God having revealed Himself in the soul, draws the soul farther away from the outward image, beyond and above the most retired principles of nature into the spiritual principle and state which is the Spirit of Christ, and where God and the creature are united. The spiritual state of things when made perfect becomes the divine state of things in God. Sterry describes the union of the soul with God in the following words: “The soul having been awhile taught in the bosom of Christ, begins to grow up to a fuller sense of God, in a more naked, abstracted, absolute, and comprehensive manner. Now she begins to put off all that ever she put on, that God may be her only clothing. She begins to think it not enough to live and walk in the spirit of God— except she be one Spirit with Christ and God. She perceives some dark glimpse of that which is meant, to know as we are known—that is, in patrid, at home in God, comprehensively, by being comprehended in God, and so comprehending Him again.” The desire of the mystic is to dwell for ever in the naked embraces of the Eternal Spirit of Life and Beauty, to go from hence for ever, but departing, to be for ever with the Lord.

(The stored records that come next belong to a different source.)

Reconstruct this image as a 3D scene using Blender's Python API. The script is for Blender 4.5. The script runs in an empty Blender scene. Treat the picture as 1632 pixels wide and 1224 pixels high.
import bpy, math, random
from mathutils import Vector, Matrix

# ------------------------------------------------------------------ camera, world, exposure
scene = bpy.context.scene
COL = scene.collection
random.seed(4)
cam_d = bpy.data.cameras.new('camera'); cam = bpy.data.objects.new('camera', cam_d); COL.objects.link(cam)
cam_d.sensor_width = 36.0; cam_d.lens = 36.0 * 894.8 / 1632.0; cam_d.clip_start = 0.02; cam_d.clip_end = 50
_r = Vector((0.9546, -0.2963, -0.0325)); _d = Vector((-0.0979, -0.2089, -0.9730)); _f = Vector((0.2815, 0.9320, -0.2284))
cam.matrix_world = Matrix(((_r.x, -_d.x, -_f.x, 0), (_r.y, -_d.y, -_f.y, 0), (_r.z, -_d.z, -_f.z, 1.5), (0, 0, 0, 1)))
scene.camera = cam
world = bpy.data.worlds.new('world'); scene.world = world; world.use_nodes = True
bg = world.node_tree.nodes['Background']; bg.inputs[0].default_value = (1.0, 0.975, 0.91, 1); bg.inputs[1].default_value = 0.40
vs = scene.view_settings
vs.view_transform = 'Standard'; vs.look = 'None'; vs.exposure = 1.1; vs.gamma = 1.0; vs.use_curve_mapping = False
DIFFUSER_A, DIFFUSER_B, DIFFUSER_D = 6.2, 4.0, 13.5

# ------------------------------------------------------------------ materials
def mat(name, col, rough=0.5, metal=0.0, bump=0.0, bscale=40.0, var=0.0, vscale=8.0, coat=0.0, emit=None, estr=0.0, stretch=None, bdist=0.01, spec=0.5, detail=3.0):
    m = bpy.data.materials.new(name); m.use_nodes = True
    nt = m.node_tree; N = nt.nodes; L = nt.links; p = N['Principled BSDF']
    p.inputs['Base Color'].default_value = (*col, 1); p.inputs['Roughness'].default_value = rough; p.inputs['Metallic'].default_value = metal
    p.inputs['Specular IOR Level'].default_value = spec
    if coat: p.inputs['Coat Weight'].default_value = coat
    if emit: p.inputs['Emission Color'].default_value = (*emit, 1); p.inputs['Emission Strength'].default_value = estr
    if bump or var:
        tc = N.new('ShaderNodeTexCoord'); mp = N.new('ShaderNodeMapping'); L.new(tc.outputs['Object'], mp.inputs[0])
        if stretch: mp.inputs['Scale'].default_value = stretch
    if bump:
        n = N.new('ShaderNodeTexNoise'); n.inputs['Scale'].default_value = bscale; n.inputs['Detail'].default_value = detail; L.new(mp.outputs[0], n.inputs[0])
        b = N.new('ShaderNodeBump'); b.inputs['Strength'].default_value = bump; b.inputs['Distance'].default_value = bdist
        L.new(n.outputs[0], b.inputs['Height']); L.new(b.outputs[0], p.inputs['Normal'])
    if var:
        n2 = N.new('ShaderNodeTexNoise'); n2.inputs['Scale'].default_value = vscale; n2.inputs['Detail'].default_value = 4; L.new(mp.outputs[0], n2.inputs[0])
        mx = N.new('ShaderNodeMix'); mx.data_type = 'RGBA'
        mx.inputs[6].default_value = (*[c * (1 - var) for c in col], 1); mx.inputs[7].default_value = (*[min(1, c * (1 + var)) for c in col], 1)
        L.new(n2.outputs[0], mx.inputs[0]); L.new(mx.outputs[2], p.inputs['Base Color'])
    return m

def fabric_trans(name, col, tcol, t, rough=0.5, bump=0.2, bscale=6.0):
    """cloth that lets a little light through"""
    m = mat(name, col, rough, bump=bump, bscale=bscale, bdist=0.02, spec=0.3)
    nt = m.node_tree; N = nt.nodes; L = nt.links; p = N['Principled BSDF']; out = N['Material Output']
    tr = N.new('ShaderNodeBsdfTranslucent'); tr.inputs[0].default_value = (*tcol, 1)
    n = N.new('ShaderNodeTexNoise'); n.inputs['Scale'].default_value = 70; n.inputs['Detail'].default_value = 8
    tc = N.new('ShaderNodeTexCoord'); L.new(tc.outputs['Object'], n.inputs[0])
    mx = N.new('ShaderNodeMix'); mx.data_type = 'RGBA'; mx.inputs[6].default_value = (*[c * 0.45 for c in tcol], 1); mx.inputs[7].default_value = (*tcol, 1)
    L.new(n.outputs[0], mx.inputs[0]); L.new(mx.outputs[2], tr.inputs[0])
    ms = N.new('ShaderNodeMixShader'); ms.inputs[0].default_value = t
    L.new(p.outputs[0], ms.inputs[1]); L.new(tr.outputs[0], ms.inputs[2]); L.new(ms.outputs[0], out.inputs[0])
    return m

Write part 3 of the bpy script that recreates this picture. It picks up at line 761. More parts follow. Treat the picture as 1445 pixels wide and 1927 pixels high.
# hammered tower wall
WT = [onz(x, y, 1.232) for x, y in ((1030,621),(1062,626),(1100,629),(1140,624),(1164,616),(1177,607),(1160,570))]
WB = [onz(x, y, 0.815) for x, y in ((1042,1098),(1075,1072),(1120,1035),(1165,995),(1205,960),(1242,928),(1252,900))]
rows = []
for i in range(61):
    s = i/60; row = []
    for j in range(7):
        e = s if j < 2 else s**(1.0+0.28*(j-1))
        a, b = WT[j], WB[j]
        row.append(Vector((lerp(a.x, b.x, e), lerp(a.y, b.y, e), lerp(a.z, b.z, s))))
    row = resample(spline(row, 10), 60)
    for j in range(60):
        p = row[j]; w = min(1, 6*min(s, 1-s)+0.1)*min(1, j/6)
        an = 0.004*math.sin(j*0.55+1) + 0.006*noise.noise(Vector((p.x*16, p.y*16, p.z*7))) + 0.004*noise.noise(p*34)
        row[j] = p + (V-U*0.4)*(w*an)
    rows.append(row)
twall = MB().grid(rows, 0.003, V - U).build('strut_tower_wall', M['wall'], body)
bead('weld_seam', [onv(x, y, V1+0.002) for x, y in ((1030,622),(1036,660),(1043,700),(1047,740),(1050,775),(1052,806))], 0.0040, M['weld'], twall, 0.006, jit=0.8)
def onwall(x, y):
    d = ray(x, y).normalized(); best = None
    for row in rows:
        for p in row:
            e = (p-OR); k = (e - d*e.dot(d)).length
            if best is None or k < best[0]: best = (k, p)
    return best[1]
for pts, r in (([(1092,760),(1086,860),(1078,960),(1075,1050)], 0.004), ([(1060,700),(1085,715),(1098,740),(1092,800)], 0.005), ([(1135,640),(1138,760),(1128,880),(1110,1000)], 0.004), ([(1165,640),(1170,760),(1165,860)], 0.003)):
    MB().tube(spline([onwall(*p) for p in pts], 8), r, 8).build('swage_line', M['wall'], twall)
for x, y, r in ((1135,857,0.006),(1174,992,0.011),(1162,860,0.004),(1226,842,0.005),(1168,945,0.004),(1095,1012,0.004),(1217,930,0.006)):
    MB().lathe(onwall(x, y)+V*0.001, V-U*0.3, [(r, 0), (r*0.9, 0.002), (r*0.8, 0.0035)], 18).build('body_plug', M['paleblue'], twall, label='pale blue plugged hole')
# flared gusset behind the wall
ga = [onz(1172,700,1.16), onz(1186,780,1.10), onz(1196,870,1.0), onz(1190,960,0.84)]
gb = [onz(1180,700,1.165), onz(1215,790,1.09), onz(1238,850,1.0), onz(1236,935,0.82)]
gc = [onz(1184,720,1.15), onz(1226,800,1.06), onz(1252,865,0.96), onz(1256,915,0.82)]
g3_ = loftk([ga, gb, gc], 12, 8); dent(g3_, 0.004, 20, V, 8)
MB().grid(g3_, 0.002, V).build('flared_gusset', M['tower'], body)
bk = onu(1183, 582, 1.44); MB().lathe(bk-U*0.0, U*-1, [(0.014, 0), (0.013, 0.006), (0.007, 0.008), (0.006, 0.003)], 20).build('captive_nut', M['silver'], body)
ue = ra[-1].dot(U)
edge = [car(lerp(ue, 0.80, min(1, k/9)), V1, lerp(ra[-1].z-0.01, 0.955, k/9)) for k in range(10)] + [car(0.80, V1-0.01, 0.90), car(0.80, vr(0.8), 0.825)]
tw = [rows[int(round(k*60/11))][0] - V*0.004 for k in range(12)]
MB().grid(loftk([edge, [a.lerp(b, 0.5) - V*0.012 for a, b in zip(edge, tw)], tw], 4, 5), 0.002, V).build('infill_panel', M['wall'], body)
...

Sterry knows, however, that the heavenly image in the soul that has been reborn is subject to various clouds and storms while in the body, for it is always in conjunction with the fleshly image. This seldom suffers it to shine forth clearly and purely; often, indeed, it is so clouded and captivated that it can send forth neither sweet beam nor spark to enlighten the soul ” to any sensible discovery of it, or warm thee with any sensible comfort in it.” The soul has to pass through a night of eternal darkness upon all earthly contents,” ere it is brought out of the light of this world into the Day of Christ.” But by resignation, consecration and prayer the mystic wins his way. He dwells in the Spirit, as a priest in the Temple, in purity, spirituality, with a holy reverence and a sacred awe. He offers up perpetually his life as a sacrifice to the life of Christ. This is his constant prayer: ” Come thou north wind, thou living power of my Saviour’s death, blow upon me; come, thou south wind, thou glorious power of my Saviour’s Resurrection, breathe upon me.”